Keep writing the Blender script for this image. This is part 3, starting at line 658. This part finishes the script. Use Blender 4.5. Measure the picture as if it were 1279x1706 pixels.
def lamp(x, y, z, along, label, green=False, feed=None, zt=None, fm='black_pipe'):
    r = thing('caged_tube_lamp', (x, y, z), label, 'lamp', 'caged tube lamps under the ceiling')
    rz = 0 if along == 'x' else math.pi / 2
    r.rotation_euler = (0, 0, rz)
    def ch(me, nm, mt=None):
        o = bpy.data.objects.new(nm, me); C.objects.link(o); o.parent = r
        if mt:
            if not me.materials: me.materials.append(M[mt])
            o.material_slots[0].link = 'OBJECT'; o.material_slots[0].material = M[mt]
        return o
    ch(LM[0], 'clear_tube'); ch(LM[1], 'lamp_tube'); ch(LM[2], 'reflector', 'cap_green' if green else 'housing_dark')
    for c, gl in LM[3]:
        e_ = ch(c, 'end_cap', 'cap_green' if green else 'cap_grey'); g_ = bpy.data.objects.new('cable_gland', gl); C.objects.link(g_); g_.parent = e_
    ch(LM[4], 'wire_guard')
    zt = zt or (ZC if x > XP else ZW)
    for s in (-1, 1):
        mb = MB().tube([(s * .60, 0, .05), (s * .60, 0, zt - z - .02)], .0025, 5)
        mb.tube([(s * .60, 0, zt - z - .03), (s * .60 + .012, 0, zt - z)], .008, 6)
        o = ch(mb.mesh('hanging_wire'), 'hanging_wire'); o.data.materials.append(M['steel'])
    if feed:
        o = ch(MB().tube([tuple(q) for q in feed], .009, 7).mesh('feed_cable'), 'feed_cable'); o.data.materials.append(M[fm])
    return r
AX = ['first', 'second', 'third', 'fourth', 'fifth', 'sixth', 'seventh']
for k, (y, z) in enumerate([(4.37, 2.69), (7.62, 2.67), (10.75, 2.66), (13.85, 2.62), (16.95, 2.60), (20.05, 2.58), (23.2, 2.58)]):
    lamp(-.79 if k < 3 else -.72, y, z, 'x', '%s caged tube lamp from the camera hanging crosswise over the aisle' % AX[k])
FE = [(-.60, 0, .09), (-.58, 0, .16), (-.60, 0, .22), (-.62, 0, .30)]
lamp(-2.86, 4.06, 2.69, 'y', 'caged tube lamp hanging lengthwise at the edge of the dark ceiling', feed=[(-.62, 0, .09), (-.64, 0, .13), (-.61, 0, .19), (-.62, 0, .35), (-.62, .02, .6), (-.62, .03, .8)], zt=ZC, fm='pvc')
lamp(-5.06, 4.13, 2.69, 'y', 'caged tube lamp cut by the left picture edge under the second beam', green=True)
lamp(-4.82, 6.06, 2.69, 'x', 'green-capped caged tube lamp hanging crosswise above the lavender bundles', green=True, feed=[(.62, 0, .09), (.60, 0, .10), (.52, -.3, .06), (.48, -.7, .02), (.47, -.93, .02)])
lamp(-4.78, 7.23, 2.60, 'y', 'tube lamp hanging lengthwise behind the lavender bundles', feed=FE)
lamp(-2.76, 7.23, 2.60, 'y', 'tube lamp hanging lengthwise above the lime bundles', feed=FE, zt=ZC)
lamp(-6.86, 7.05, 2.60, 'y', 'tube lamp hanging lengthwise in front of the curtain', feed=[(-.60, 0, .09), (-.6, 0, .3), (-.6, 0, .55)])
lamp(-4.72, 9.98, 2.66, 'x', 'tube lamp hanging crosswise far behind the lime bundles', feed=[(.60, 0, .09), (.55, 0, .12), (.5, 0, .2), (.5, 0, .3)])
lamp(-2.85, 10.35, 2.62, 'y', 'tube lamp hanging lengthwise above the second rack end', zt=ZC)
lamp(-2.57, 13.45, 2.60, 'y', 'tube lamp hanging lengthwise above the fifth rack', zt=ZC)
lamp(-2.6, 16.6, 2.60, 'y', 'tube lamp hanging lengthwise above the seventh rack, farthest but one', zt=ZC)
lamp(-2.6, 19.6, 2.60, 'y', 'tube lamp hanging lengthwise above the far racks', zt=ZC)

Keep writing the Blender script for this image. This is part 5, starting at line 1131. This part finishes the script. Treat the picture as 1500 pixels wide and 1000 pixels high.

> **Written instruction**:
Copy all data exactly, start to finish.

> **Exercise answer**:
Keep writing the Blender script for this image. This is part 3, starting at line 658. This part finishes the script. Use Blender 4.5. Measure the picture as if it were 1279x1706 pixels.
def lamp(x, y, z, along, label, green=False, feed=None, zt=None, fm='black_pipe'):
    r = thing('caged_tube_lamp', (x, y, z), label, 'lamp', 'caged tube lamps under the ceiling')
    rz = 0 if along == 'x' else math.pi / 2
    r.rotation_euler = (0, 0, rz)
    def ch(me, nm, mt=None):
        o = bpy.data.objects.new(nm, me); C.objects.link(o); o.parent = r
        if mt:
            if not me.materials: me.materials.append(M[mt])
            o.material_slots[0].link = 'OBJECT'; o.material_slots[0].material = M[mt]
        return o
    ch(LM[0], 'clear_tube'); ch(LM[1], 'lamp_tube'); ch(LM[2], 'reflector', 'cap_green' if green else 'housing_dark')
    for c, gl in LM[3]:
        e_ = ch(c, 'end_cap', 'cap_green' if green else 'cap_grey'); g_ = bpy.data.objects.new('cable_gland', gl); C.objects.link(g_); g_.parent = e_
    ch(LM[4], 'wire_guard')
    zt = zt or (ZC if x > XP else ZW)
    for s in (-1, 1):
        mb = MB().tube([(s * .60, 0, .05), (s * .60, 0, zt - z - .02)], .0025, 5)
        mb.tube([(s * .60, 0, zt - z - .03), (s * .60 + .012, 0, zt - z)], .008, 6)
        o = ch(mb.mesh('hanging_wire'), 'hanging_wire'); o.data.materials.append(M['steel'])
    if feed:
        o = ch(MB().tube([tuple(q) for q in feed], .009, 7).mesh('feed_cable'), 'feed_cable'); o.data.materials.append(M[fm])
    return r
AX = ['first', 'second', 'third', 'fourth', 'fifth', 'sixth', 'seventh']
for k, (y, z) in enumerate([(4.37, 2.69), (7.62, 2.67), (10.75, 2.66), (13.85, 2.62), (16.95, 2.60), (20.05, 2.58), (23.2, 2.58)]):
    lamp(-.79 if k < 3 else -.72, y, z, 'x', '%s caged tube lamp from the camera hanging crosswise over the aisle' % AX[k])
FE = [(-.60, 0, .09), (-.58, 0, .16), (-.60, 0, .22), (-.62, 0, .30)]
lamp(-2.86, 4.06, 2.69, 'y', 'caged tube lamp hanging lengthwise at the edge of the dark ceiling', feed=[(-.62, 0, .09), (-.64, 0, .13), (-.61, 0, .19), (-.62, 0, .35), (-.62, .02, .6), (-.62, .03, .8)], zt=ZC, fm='pvc')
lamp(-5.06, 4.13, 2.69, 'y', 'caged tube lamp cut by the left picture edge under the second beam', green=True)
lamp(-4.82, 6.06, 2.69, 'x', 'green-capped caged tube lamp hanging crosswise above the lavender bundles', green=True, feed=[(.62, 0, .09), (.60, 0, .10), (.52, -.3, .06), (.48, -.7, .02), (.47, -.93, .02)])
lamp(-4.78, 7.23, 2.60, 'y', 'tube lamp hanging lengthwise behind the lavender bundles', feed=FE)
lamp(-2.76, 7.23, 2.60, 'y', 'tube lamp hanging lengthwise above the lime bundles', feed=FE, zt=ZC)
lamp(-6.86, 7.05, 2.60, 'y', 'tube lamp hanging lengthwise in front of the curtain', feed=[(-.60, 0, .09), (-.6, 0, .3), (-.6, 0, .55)])
lamp(-4.72, 9.98, 2.66, 'x', 'tube lamp hanging crosswise far behind the lime bundles', feed=[(.60, 0, .09), (.55, 0, .12), (.5, 0, .2), (.5, 0, .3)])
lamp(-2.85, 10.35, 2.62, 'y', 'tube lamp hanging lengthwise above the second rack end', zt=ZC)
lamp(-2.57, 13.45, 2.60, 'y', 'tube lamp hanging lengthwise above the fifth rack', zt=ZC)
lamp(-2.6, 16.6, 2.60, 'y', 'tube lamp hanging lengthwise above the seventh rack, farthest but one', zt=ZC)
lamp(-2.6, 19.6, 2.60, 'y', 'tube lamp hanging lengthwise above the far racks', zt=ZC)

Keep writing the Blender script for this image. This is part 5, starting at line 1131. This part finishes the script. Treat the picture as 1500 pixels wide and 1000 pixels high.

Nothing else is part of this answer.